→ **Work required**
Print all of the lines exactly. Any picture among them stays out.

→ **Data segment**

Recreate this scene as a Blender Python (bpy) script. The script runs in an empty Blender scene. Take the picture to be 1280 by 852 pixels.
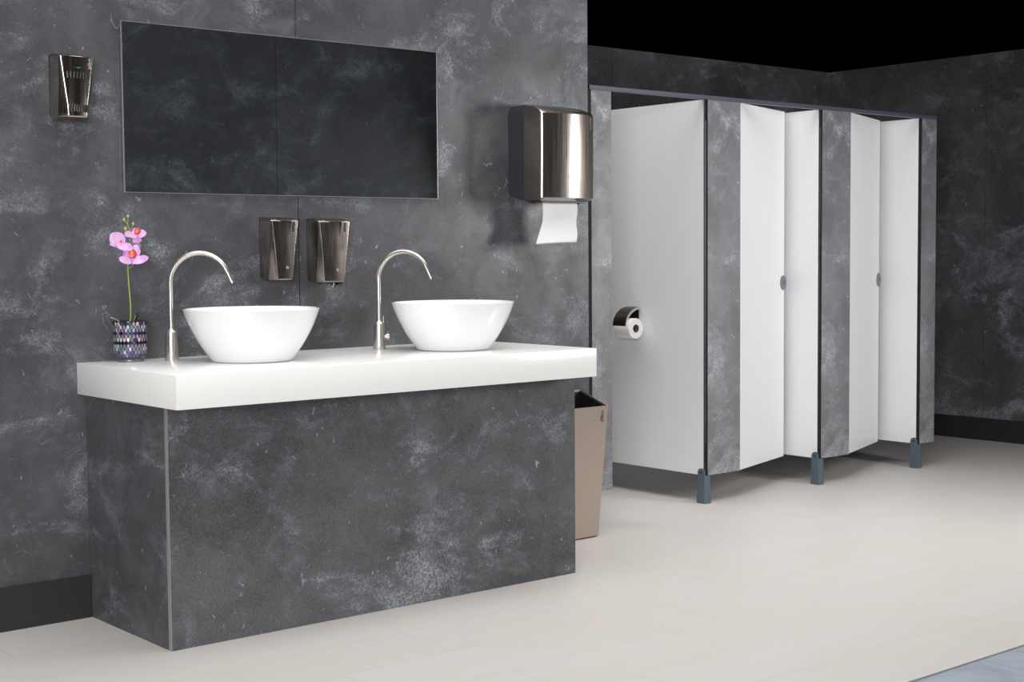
import bpy, bmesh, math, random
from mathutils import Vector, Matrix
random.seed(7)
PI = math.pi
S = bpy.context.scene
COL = S.collection

# ------------------------------------------------------------------ materials
def new_mat(name):
    m = bpy.data.materials.new(name); m.use_nodes = True
    nt = m.node_tree; nt.nodes.clear()
    out = nt.nodes.new('ShaderNodeOutputMaterial')
    b = nt.nodes.new('ShaderNodeBsdfPrincipled')
    nt.links.new(b.outputs[0], out.inputs[0])
    return m, nt, b

def srgb(r, g, b):
    f = lambda c: (c/255/12.92) if c/255 <= .04045 else ((c/255+.055)/1.055)**2.4
    return (f(r), f(g), f(b), 1)

class N:
    """small node-tree writer"""
    def __init__(s, nt): s.nt = nt
    def node(s, t, **kw):
        n = s.nt.nodes.new(t)
        for k, v in kw.items():
            if k in n.inputs.keys() or isinstance(k, int): pass
            setattr(n, k, v)
        return n
    def link(s, a, b): s.nt.links.new(a, b)
    def coord(s, scale=(1, 1, 1), loc=(0, 0, 0)):
        tc = s.node('ShaderNodeTexCoord'); mp = s.node('ShaderNodeMapping')
        mp.inputs['Scale'].default_value = scale; mp.inputs['Location'].default_value = loc
        s.link(tc.outputs['Object'], mp.inputs[0]); return mp.outputs[0]
    def noise(s, v, scale, detail=4, rough=.5, dist=0, out='Fac'):
        n = s.node('ShaderNodeTexNoise')
        n.inputs['Scale'].default_value = scale; n.inputs['Detail'].default_value = detail
        n.inputs['Roughness'].default_value = rough; n.inputs['Distortion'].default_value = dist
        s.link(v, n.inputs['Vector']); return n.outputs[out]
    def vor(s, v, scale, feature='F1', out='Distance', rnd=1):
        n = s.node('ShaderNodeTexVoronoi', feature=feature)
        n.inputs['Scale'].default_value = scale; n.inputs['Randomness'].default_value = rnd
        s.link(v, n.inputs['Vector']); return n.outputs[out]
    def remap(s, v, a, b, c=0, d=1):
        n = s.node('ShaderNodeMapRange'); n.interpolation_type = 'SMOOTHSTEP'
        for i, x in ((1, a), (2, b), (3, c), (4, d)): n.inputs[i].default_value = x
        s.link(v, n.inputs[0]); return n.outputs[0]
    def math(s, op, a, b=None):
        n = s.node('ShaderNodeMath', operation=op)
        for i, x in ((0, a), (1, b)):
            if x is None: continue
            if hasattr(x, 'is_output'): s.link(x, n.inputs[i])
            else: n.inputs[i].default_value = x
        return n.outputs[0]
    def mix(s, f, a, b):
        n = s.node('ShaderNodeMix', data_type='RGBA')
        for i, x in ((0, f), (6, a), (7, b)):
            if hasattr(x, 'is_output'): s.link(x, n.inputs[i])
            else: n.inputs[i].default_value = x
        return n.outputs[2]
    def bump(s, h, strength, dist, bsdf):
        n = s.node('ShaderNodeBump')
        n.inputs['Strength'].default_value = strength; n.inputs['Distance'].default_value = dist
        s.link(h, n.inputs['Height']); s.link(n.outputs[0], bsdf.inputs['Normal'])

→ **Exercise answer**
Recreate this scene as a Blender Python (bpy) script. The script runs in an empty Blender scene. Take the picture to be 1280 by 852 pixels.
import bpy, bmesh, math, random
from mathutils import Vector, Matrix
random.seed(7)
PI = math.pi
S = bpy.context.scene
COL = S.collection

# ------------------------------------------------------------------ materials
def new_mat(name):
    m = bpy.data.materials.new(name); m.use_nodes = True
    nt = m.node_tree; nt.nodes.clear()
    out = nt.nodes.new('ShaderNodeOutputMaterial')
    b = nt.nodes.new('ShaderNodeBsdfPrincipled')
    nt.links.new(b.outputs[0], out.inputs[0])
    return m, nt, b

def srgb(r, g, b):
    f = lambda c: (c/255/12.92) if c/255 <= .04045 else ((c/255+.055)/1.055)**2.4
    return (f(r), f(g), f(b), 1)

class N:
    """small node-tree writer"""
    def __init__(s, nt): s.nt = nt
    def node(s, t, **kw):
        n = s.nt.nodes.new(t)
        for k, v in kw.items():
            if k in n.inputs.keys() or isinstance(k, int): pass
            setattr(n, k, v)
        return n
    def link(s, a, b): s.nt.links.new(a, b)
    def coord(s, scale=(1, 1, 1), loc=(0, 0, 0)):
        tc = s.node('ShaderNodeTexCoord'); mp = s.node('ShaderNodeMapping')
        mp.inputs['Scale'].default_value = scale; mp.inputs['Location'].default_value = loc
        s.link(tc.outputs['Object'], mp.inputs[0]); return mp.outputs[0]
    def noise(s, v, scale, detail=4, rough=.5, dist=0, out='Fac'):
        n = s.node('ShaderNodeTexNoise')
        n.inputs['Scale'].default_value = scale; n.inputs['Detail'].default_value = detail
        n.inputs['Roughness'].default_value = rough; n.inputs['Distortion'].default_value = dist
        s.link(v, n.inputs['Vector']); return n.outputs[out]
    def vor(s, v, scale, feature='F1', out='Distance', rnd=1):
        n = s.node('ShaderNodeTexVoronoi', feature=feature)
        n.inputs['Scale'].default_value = scale; n.inputs['Randomness'].default_value = rnd
        s.link(v, n.inputs['Vector']); return n.outputs[out]
    def remap(s, v, a, b, c=0, d=1):
        n = s.node('ShaderNodeMapRange'); n.interpolation_type = 'SMOOTHSTEP'
        for i, x in ((1, a), (2, b), (3, c), (4, d)): n.inputs[i].default_value = x
        s.link(v, n.inputs[0]); return n.outputs[0]
    def math(s, op, a, b=None):
        n = s.node('ShaderNodeMath', operation=op)
        for i, x in ((0, a), (1, b)):
            if x is None: continue
            if hasattr(x, 'is_output'): s.link(x, n.inputs[i])
            else: n.inputs[i].default_value = x
        return n.outputs[0]
    def mix(s, f, a, b):
        n = s.node('ShaderNodeMix', data_type='RGBA')
        for i, x in ((0, f), (6, a), (7, b)):
            if hasattr(x, 'is_output'): s.link(x, n.inputs[i])
            else: n.inputs[i].default_value = x
        return n.outputs[2]
    def bump(s, h, strength, dist, bsdf):
        n = s.node('ShaderNodeBump')
        n.inputs['Strength'].default_value = strength; n.inputs['Distance'].default_value = dist
        s.link(h, n.inputs['Height']); s.link(n.outputs[0], bsdf.inputs['Normal'])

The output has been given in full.